Hello again,
I just read Sylvia’s message and had to go and find my photos of the night when Charlotte won the prize for the best worst-dressed bridesmaid at Amanda’s hen do. As soon as I saw them I started laughing and thought it only right that I share those happy memories.
I’m sure most of us wanted to throttle Amanda Ogden (as she then was) when she announced her hen night in summer 2007 was going to consist of dinner and a ‘male dance show’ (Seb and Liv, we’ll talk about it when you’re older), and the best bit – we had to be dressed as bad bridesmaids. It was quite a walk from the restaurant to the club and it was the height of summer, so we were faced with the prospect of walking around the centre of Birmingham dressed like drag queens, without even darkness to hide under. Luckily there was quite a group of us so there was safety in numbers.
Most of us had dug out something old or begged, borrowed or stolen a dress and thrown it together with some mismatched accessories. Not Charlotte though- thorough as ever, she had gone out and rented the foulest looking bridesmaid dress she could find. I went and picked her and Sylvia up and I knew there was no chance I was going to be winning the best costume prize that night (see the 1st photo, the ‘before’ shot, and yes, I know we look awful but we were supposed to).

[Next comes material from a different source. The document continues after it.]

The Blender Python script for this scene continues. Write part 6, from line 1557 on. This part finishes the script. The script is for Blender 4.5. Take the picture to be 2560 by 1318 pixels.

We managed to get dropped off as close to the restaurant as possible and hurried in where we met the group. It wasn’t long before Amanda had awarded her prize for the best costume and Charlotte had been crowned the best bad bridesmaid (see 2nd photo of how pleased she looks with herself).
Halfway through the meal Charlotte had a bad headache coming on and started asking around to see if anyone had any painkillers. Of course nobody did so she said she was going to have to pop and buy some to try and see off the headache before it set in and ruined her evening. The Tesco Express in the middle of New Street in Birmingham was the only place we could think of that would be open at that time on a Saturday night. Again Charlotte asked around, this time for a partner in crime to go with her to the shop – she obviously hadn’t had enough wine at that point to not care how she looked. It seemed nobody else had either as nobody was taking her up on her offer. Eventually, as I could see she was getting desperate I agreed to go with her (she was going to owe me for this one), and as we didn’t have a sign to hold up saying ‘we are on a hen night, this is a costume, we don’t usually look like this’ we decided the next best approach was to strut through the middle of town and act nonchalant, if people stared at our interesting fashion statement, so what? I think in the end we probably scurried and giggled rather than strutted, but mission accomplished, we got the painkillers in record time and returned to the party.
After the meal we walked down to the club. By this point in the evening we didn’t care and anyway, as we were in a big group with Amanda all done up in her bride-to-be gear, I think the passers-by got the joke. We even stopped and posed for photos on the way, following the Mailbox Floral Trail (see 3rd photo).
We finally made it to the club, which was an experience to say the least. Charlotte had never been to such a performance before and neither had I and none of us knew where to look. We laughed so much, the poor dancers must have found it a bit disconcerting. However, they did manage to get our attention eventually (see 4th photo).
All in all a completely hilarious night. Well done Charlotte, you were a worthy winner of the prize that evening.